Over the years, Mr. Miranda has become one of the most prominent advocates for Puerto Rico. Next month, he will bring his musical “Hamilton” back to San Juan’s Centro de Bellas Artes Luis A. Ferré for two weeks, hosting a fund-raiser to support the Hispanic Federation and the Flamboyan Foundation, a charity devoted to educational equity in Puerto Rico.

Mr. Miranda’s San Juan is one with a lot of history and authenticity — and, of course, one that leans heavily into the arts, including two places of special importance to the composer: Placita de Güisin, a community space with shops and food, and Galería Lin-Manuel Miranda, with exhibitions dedicated to Mr. Miranda’s art and his family history. Mr. Miranda has donated most of his awards — Tonys, Grammys, a Pulitzer — to the Galería. With one notable exception.

“For Christmas, my dad gave me the Emmy I won for ‘Hamilton’ — it got sent to his house nine months prior. He was like, ‘We found it was in our house, so Merry Christmas!’ I was like, ‘Your gift is an award I won?’” said Mr. Miranda, laughing so hard he had trouble getting the words out. “So I still have the ‘Hamilton’ Emmy … because I got it for Christmas.”

Here are five of Mr. Miranda’s favorite places to visit in and around San Juan.

When he was a “young, almost adult,” Mr. Miranda said, “I would rent a car and drive around Old San Juan myself and just take it all in — the colonial buildings, the cobblestone streets.”

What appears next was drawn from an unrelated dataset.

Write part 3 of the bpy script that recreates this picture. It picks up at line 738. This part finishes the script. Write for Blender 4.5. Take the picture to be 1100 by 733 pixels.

“This is where all my childhood summer pictures are,” said Mr. Miranda of the generous stretch of sand in Vega Alta about half an hour from the center of San Juan. He’d spend most of his time at his grandparents’ house while they worked, but occasionally summer, “we’d go to the beach — and it’s beautiful. It’s my childhood beach.”

The ocean lapping at these shores is especially gentle. “The waves are so chill, you can let the kids and the dog run around, and it’s so easy to get into and out of the water in Puerto Rico. I just see that coastline, and it’s home.”